Sunday, September 18, 2011

Modern Secularism and the Renaissance

This is in part a response to the forthcoming book by Stephen Greenblatt , Swerve: How the World Became Modern as previewed by Laura Miller of Salon.com. I'm grateful to Salon and Miller for reviewing the book more fully than Kirkus and for being skeptical of the liberties Greenblatt takes, not for the first time, with historical events and figures.

Greenblatt, like many critics who follow the New Historicism that he helped establish, is very selective in what he does with Shakespeare, his main scholarly subject, and now with the Epicurean philosophy of Lucretius, the ancient Roman author of a text, On the nature of things, that was unearthed one day in 1417 in a monastic library by one Poggio Bracciolini. The result of this discovery, of course, was that the world was forever changed, at least according to Greenblatt and his publisher.

Greenblatt tries to show, according the advanced looks at his book we have been getting in the media, how this forgotten old text, with its materialist emphasis on atomism, denial of the afterlife, critique of religion as cruel, and view of life's goal as the pursuit of pleasure, ushered in the modern secular world view, according to which 21st century readers, expected to be equally skeptical of religion and the supernatural, will gratefully applaud if they are sensible secular humanists themselves (not humanists in the way Thomas More or John Milton were, of course, in the Renaissance).

Laura Miller sums up the value of Lucretius's materialist philosophy by stating that no longer was there a need for "a supernatural enforcer" threatening to condemn the bad guys to eternal torment. That is, no need for God: the good life in the Epicurean view is a matter of living justly, honorably, prudently and in way that celebrates life in this world, not the next.

This begs an important question or two: does the Christian world view condemn life in this world (something called the Incarnation would contract this and would be known to anyone theologically literate)? Has celebrating the next world has been the consistent focus of the church (Catholic, of course) since we are talking about the course of Western civilization? Of course not.

The other major flaw in Miller's brief review of Greenblatt's new book is her assertion that she and her generation were raised to think of the Renaissance as bursting forth after the darkness of the Middle Ages, as Kenneth Clark had proclaimed in his book and TV series of 40 years ago, Civilization.

A quick check of my copy of Clark's survey of Western art and culture indicates that, although he does glorify the achievement of the Florentine Renaissance, he has devoted three solid chapters to appreciating the medieval, including detailed commentary on Dante, Giotto, and St.
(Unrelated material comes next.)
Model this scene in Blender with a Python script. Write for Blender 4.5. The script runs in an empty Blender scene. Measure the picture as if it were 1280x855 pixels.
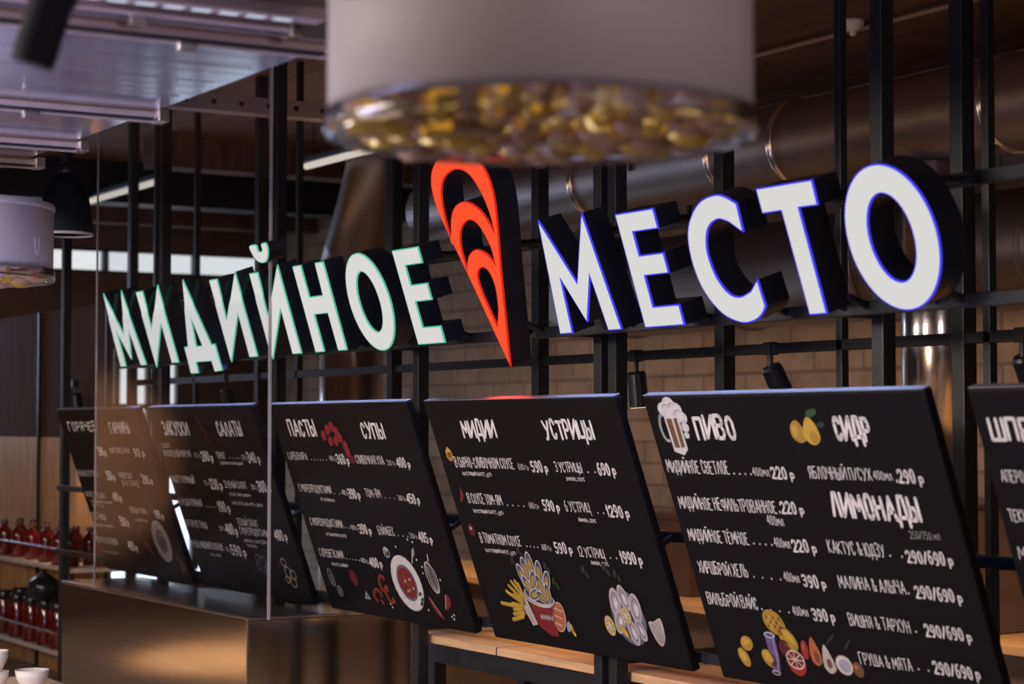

Francis of Assisi while explaining the wonders of Chartres and the Gothic--all of which are absent, apparently, from Greenblatt's contention that the discovery of the Lucretius text in 1417 (after Dante, after Chaucer, after Petrarch and Boccaccio and the flowering of the 12th and 13th centuries) made all the difference since it "changed the world" (something every historian must claim, however accurate).

Clark even contends (p. 35) and repeatedly shows that "Western civilization was basically the creation of the Church," meaning the Church of Rome which, from the 12th century on, was the center of power, education, and culture that shaped the intellectual and emotional lives of people for centuries. Miller remembers being taught that medieval culture was an "inert cultural wasteland," especially as depicted by Kenneth Clark.

It seems that in my 33 years of university teaching I spent countless hours trying to counter this view, showing how the culture that produced Dante and Chaucer, not to mention the Gothic cathedrals, was dynamic, daring, and sophisticated in its thinking and that what we call the Renaissance was a continuation of the humanism (including the science) that began in the 11th and 12th centuries.

But scholars wedded to a secular humanism that is antagonistic to religion, and to Catholic Western values in particular, are quick to stereotype the vast and complex period of the European Middle Ages as backward, just as they are quick to convey to students that the Renaissance was a sudden flowering of the individual, with the supernatural finally swept aside before being buried in the so-called Enlightenment. The result is a skewed view of the emergence of the modern age.

It is easier to maintain this reductive view than to keep an open mind about the real role of religion in the development of the modern world. It is bad enough to find know-nothings on the political right today (Perry, Palin and Bachmann seem quite proud not to know very much); to find blindness in the academy can be downright depressing.

Perhaps Laura Miller, with her other errors, has misstated Greenblatt's thesis. But I doubt it. I plan to read the book very carefully.